Anyway, same for Karen Carpenter. Oh my god. You talk about somebody that’s believable. Plus she was a great drummer and didn’t get props for her musicality. “It’s going to take some time this time.” And you hear it and you think, “Yeah, this happened” And it doesn’t matter if it did or not. You believe it. This vocal is so fresh and sincere. And those kinda gooey suburban white picket fence harmonies underneath it. And then this guy Hal Blaine, a great session musician, he’s playing these beautiful things with cymbals. See, this is what my friends put up with. It’s all going on concurrently. And you think it’s like you got Newt Gingrich and Bernie Sanders together in the same room. But it’s all part of this thing. And it all goes back to isn’t this wonderful? It can be the entire piece. It can be like 4-5 measures.

I used to sit on the stoop of my parents’ house just kind of hanging out. And I think about my mom, who would embarrass me [about my career and travel] if she were alive: “My baby’s at a repository in Germany.” And I get kind of weepy about it. But I’m thinking, “Well the stubbornness kind of paid off.” Not that my aim was to be documented somewhere. But I’m thankful that that’s the case.

And I talk a little bit more now about stuff that I’ve done that I didn’t do before.

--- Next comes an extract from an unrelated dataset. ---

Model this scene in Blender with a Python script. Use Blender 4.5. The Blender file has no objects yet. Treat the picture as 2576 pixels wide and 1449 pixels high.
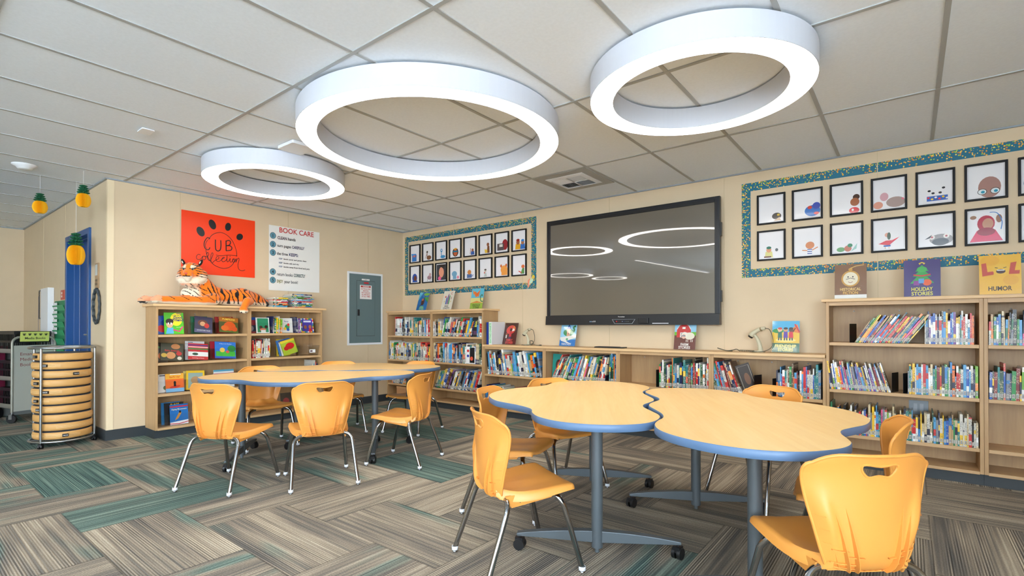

I was a voting member for the Grammys. It’s been a wild ride. You find yourself in these ballrooms with all these people and you kind of act like, “O yeah, I do this every day.” And there’s Dionne Warwick and Ringo Starr or whomever. But when people see who you are, name tag and all, you can’t act like you don’t belong. I have to kill the second grader being worried about getting beaten up for being a nebbish.

My mother used to call DC a big, small southern town. Which I think it still is, even with these incredible changes which have occurred. Like a lot of small towns, there are people who look askance at people who– “You got this job. You do all this travelling. Don’t think you’re better than we are.” I don’t.

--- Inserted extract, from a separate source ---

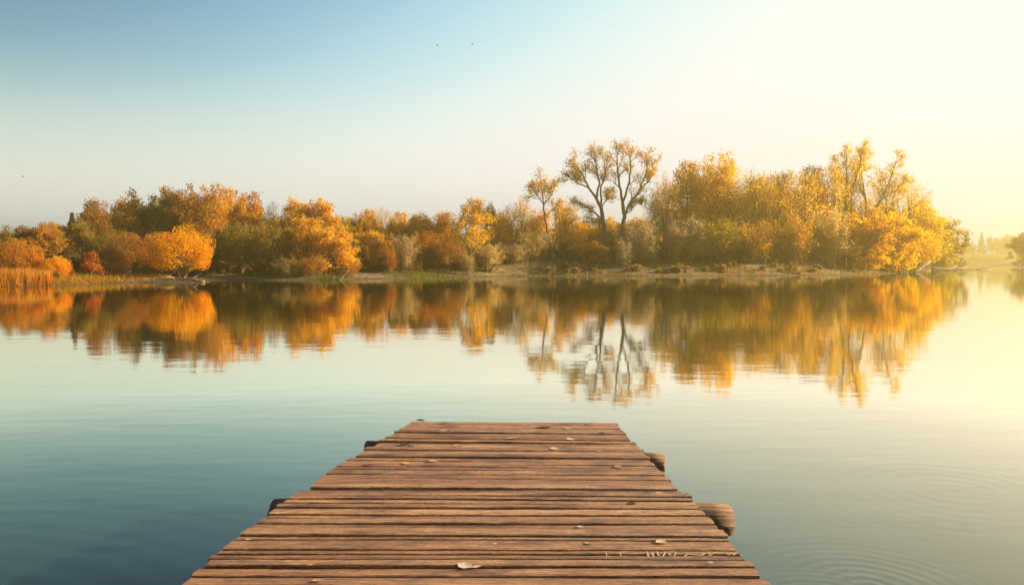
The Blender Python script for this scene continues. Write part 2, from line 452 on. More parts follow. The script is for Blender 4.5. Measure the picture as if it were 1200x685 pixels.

I would go to Sweden or somewhere for a conference. I’d come back. I’d go to the barber shop. People would say, “Where you been?” I would never say anything specific. This is my problem. But I didn’t want to risk having to deal with people who are like, “Who do you think you are?” So I stuffed a lot of stuff in the closet.

The Smithsonian had this big gala on the Queen Mary to get moneyed people to donate money. I’m staying at this hotel. It was black tie, which is funny enough just to see me dressed up. They had all these limousines leaving the hotel and heading to the ship. I missed my limo. And someone: “There’s one down at the end there. You can get into that one.” So I get in. You should live as long as this limousine! I get in the back and see this woman to my immediate left and I say, “Good evening.” Sitting across from me is Elizabeth Taylor.

You’re from 5th St NW, and you’re looking across at Elizabeth Taylor. So we’re chatting on the way to the Queen Mary. And it’s that, “Okay be yourself.” But the other side of your brain is going, “It’s Elizabeth Taylor!!!” I still don‘t believe some of it. I don’t know about “job of a lifetime,” but 20 years is a long time in the course of one human’s existence. I’m still unpacking a lot of this stuff. My mother would say if she were alive, “My god, you were even dressed up!”

I think I’ve succeeded despite myself. “Is it okay to do this? Is it okay to be this person?” I did dream about some things. I’d read liner notes and wonder how do you do this? How do you get to do this? When I was a kid, you didn’t really see many Black writers. I saw that Langston Hughes had done some. I thought “Maybe. Maybe.” But I kept it filed away. And when I had the opportunity to do it, to be considered for a membership in NARAS, you have to have a minimum of 12 liner notes credits. I had 15. They were looking to broaden their color spectrum with voting members. I said to my mother, “I have 15.” She said, “Just stop right there. Even if you don’t get in, just look at what you’ve done.”

Reuben Jackson is a Washington D.C. poet, jazz archivist, radio deejay, music lecturer and writer, and writing mentor, but in what order I cannot say. He currently works as an archivist with the University of the District of Columbia’s Felix E. Grant Jazz Archives. His two poetry collections are called fingering the keys and Scattered Clouds, respectively. One of the first things he told me is that he doesn’t know bupkus about mixtapes.